Given request: How many lines in these records hold the string "Blender"? State only that number.

Extracted data:
##########

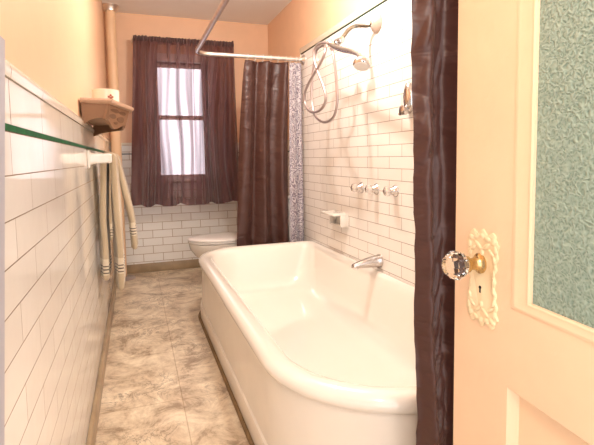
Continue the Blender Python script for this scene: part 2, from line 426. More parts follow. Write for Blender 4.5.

##########

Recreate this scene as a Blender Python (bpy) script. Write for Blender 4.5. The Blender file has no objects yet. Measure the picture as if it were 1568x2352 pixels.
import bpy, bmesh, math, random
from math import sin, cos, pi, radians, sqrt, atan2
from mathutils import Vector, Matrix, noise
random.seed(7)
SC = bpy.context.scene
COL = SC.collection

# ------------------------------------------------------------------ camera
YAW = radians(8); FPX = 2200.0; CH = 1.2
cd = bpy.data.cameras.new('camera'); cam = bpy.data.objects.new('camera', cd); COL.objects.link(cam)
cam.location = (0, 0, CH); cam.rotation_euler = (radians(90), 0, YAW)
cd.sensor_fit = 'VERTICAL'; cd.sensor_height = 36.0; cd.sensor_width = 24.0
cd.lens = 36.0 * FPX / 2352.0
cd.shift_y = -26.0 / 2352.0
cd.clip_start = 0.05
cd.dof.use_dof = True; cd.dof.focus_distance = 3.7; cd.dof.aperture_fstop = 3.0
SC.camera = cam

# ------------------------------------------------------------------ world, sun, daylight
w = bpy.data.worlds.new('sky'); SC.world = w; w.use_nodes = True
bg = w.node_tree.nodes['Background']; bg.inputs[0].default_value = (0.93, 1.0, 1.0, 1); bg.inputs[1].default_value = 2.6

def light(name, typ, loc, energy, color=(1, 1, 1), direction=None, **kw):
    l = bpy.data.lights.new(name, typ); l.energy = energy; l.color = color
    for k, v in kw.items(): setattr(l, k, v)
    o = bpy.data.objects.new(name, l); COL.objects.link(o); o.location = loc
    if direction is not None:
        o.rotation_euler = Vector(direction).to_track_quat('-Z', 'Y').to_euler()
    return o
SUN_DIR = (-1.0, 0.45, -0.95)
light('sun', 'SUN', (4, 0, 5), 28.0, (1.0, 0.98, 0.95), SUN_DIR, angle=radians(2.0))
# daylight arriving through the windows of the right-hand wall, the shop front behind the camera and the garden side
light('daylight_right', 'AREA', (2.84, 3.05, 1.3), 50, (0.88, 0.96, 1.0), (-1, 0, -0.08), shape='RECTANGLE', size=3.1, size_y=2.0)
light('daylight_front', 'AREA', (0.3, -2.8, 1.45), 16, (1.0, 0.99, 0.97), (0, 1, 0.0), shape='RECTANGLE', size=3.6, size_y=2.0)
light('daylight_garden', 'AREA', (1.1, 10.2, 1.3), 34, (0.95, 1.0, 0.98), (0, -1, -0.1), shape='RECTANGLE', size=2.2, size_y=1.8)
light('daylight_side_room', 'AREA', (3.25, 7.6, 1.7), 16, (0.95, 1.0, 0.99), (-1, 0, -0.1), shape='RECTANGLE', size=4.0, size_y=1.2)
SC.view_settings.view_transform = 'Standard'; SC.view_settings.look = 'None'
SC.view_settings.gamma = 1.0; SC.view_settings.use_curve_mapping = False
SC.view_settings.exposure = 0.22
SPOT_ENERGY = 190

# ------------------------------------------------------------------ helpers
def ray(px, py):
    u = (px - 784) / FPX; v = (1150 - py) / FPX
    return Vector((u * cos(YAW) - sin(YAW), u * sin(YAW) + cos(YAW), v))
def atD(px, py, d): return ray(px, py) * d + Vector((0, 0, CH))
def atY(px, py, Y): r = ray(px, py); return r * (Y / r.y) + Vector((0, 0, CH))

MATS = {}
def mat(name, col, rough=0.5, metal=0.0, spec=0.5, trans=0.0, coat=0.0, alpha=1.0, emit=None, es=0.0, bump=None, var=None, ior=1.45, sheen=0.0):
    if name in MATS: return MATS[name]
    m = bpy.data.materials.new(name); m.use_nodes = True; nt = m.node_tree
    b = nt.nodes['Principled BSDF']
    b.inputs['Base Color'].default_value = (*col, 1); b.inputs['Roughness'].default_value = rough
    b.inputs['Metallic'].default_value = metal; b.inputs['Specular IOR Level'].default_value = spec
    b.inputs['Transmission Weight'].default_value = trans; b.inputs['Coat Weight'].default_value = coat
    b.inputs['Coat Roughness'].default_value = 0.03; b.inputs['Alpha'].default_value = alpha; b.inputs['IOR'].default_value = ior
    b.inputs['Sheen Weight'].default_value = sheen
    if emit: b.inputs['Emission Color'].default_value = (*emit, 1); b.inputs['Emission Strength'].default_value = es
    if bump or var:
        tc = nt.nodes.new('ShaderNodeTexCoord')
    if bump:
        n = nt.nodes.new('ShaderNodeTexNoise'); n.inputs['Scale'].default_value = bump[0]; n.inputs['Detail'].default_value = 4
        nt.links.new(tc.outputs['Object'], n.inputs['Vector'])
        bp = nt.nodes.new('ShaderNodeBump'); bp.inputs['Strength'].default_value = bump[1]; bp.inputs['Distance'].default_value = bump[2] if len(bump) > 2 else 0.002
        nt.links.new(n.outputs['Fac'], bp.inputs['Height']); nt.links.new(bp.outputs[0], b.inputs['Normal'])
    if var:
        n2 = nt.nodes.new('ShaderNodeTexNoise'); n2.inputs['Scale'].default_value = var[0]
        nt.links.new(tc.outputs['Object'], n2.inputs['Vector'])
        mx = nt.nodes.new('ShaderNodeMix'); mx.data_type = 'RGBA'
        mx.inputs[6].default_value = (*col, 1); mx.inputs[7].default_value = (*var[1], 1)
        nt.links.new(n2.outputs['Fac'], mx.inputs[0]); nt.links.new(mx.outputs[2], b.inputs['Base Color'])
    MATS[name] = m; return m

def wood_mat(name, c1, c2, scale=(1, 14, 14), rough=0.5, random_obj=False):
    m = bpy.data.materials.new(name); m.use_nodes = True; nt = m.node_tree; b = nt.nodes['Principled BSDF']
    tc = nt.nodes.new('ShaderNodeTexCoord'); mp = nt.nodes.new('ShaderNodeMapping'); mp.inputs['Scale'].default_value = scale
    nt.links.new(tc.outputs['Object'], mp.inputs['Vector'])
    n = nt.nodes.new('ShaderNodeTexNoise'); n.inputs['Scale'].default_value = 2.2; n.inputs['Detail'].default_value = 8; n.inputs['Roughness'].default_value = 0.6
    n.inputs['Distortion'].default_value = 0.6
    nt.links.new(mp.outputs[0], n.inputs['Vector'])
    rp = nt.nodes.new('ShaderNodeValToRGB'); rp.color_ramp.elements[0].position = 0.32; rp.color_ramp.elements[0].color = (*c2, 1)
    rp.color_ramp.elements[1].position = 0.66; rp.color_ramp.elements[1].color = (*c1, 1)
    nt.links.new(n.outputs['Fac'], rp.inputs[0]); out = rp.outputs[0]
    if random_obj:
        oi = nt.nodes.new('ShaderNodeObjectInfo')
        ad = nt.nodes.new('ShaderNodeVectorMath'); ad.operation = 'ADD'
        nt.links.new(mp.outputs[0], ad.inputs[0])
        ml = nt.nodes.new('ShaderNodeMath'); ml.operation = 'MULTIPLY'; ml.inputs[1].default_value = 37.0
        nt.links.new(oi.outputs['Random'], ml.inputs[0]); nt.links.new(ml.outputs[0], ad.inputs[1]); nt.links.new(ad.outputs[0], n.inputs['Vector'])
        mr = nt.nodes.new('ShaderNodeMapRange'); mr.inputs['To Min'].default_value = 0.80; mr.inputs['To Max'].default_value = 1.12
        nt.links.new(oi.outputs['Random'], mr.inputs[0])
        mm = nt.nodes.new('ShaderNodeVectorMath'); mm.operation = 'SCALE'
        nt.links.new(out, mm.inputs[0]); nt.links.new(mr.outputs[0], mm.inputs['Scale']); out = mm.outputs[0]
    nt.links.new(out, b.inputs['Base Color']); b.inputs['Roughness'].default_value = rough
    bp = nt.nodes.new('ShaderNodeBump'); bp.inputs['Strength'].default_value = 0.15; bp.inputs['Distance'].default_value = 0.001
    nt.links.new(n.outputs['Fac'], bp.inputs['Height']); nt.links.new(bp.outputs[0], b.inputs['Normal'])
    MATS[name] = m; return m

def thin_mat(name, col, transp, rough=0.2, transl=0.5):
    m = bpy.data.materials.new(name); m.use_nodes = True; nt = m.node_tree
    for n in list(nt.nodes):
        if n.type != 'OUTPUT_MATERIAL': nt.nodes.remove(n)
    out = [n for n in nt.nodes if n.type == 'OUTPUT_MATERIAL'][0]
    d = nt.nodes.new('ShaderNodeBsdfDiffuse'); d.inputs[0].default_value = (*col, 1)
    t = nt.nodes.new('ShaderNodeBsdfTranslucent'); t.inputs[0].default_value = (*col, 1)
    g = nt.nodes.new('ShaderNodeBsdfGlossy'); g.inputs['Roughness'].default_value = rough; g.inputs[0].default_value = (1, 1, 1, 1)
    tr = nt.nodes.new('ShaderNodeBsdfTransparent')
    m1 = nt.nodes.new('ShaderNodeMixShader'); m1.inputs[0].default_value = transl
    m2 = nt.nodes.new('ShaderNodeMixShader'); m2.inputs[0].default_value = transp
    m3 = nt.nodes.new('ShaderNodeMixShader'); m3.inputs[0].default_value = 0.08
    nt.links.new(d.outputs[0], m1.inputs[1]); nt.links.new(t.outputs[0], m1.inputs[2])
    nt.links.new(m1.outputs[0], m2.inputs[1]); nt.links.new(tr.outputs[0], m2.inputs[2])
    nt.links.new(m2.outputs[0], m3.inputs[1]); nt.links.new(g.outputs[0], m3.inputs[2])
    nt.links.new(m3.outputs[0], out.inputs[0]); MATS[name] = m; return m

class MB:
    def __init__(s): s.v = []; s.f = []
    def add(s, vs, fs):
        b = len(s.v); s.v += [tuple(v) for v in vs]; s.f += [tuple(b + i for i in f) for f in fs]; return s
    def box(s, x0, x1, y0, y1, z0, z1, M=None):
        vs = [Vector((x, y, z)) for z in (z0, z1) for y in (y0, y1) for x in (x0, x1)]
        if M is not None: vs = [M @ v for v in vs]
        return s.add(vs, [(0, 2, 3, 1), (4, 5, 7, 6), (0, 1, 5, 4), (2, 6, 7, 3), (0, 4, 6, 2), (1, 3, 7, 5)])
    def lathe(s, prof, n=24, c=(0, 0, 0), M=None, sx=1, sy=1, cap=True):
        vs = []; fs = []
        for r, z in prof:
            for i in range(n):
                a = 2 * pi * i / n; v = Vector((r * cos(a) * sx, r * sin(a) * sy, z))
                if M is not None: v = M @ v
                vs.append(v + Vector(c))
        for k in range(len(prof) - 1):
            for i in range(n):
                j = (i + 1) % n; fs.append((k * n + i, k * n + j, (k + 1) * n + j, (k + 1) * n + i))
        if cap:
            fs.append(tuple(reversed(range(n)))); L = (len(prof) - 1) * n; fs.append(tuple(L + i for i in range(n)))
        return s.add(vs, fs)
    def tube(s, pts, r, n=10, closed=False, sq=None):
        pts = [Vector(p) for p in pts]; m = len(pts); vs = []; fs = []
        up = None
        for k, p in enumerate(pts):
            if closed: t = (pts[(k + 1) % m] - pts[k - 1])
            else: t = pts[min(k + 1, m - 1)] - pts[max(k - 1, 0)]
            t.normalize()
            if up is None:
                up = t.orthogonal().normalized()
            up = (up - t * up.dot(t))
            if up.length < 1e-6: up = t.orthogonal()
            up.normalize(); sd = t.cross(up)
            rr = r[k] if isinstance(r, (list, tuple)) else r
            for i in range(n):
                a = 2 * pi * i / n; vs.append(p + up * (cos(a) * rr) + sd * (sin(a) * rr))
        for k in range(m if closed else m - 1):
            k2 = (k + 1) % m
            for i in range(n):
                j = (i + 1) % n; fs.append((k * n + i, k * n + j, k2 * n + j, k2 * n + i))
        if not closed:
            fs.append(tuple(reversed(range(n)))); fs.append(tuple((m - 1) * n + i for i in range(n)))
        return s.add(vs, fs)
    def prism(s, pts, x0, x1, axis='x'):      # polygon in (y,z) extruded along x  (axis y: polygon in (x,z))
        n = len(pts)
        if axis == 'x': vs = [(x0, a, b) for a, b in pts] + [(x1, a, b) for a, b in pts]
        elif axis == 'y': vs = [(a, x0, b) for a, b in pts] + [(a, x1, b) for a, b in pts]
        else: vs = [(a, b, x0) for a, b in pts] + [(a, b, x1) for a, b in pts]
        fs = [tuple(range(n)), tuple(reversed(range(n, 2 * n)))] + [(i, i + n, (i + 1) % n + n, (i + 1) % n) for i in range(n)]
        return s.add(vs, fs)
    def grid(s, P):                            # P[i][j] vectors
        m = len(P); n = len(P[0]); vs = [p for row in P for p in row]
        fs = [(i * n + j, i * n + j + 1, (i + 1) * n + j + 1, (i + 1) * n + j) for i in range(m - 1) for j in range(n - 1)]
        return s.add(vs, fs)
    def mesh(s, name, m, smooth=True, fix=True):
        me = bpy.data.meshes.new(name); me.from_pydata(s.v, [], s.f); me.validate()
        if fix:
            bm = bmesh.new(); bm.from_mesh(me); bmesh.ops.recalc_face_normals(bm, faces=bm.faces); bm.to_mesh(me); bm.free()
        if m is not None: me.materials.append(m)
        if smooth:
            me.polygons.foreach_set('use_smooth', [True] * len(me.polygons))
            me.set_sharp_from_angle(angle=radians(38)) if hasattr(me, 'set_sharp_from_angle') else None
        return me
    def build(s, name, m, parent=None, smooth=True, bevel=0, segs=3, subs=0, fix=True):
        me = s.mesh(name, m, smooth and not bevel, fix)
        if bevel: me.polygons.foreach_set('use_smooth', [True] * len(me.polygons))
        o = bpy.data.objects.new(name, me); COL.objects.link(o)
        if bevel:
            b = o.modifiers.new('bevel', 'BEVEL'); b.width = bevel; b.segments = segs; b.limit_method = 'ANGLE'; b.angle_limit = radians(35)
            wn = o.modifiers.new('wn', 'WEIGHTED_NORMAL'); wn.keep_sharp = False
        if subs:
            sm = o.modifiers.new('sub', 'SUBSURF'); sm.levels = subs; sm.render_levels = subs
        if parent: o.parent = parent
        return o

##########

Result for this exercise: 2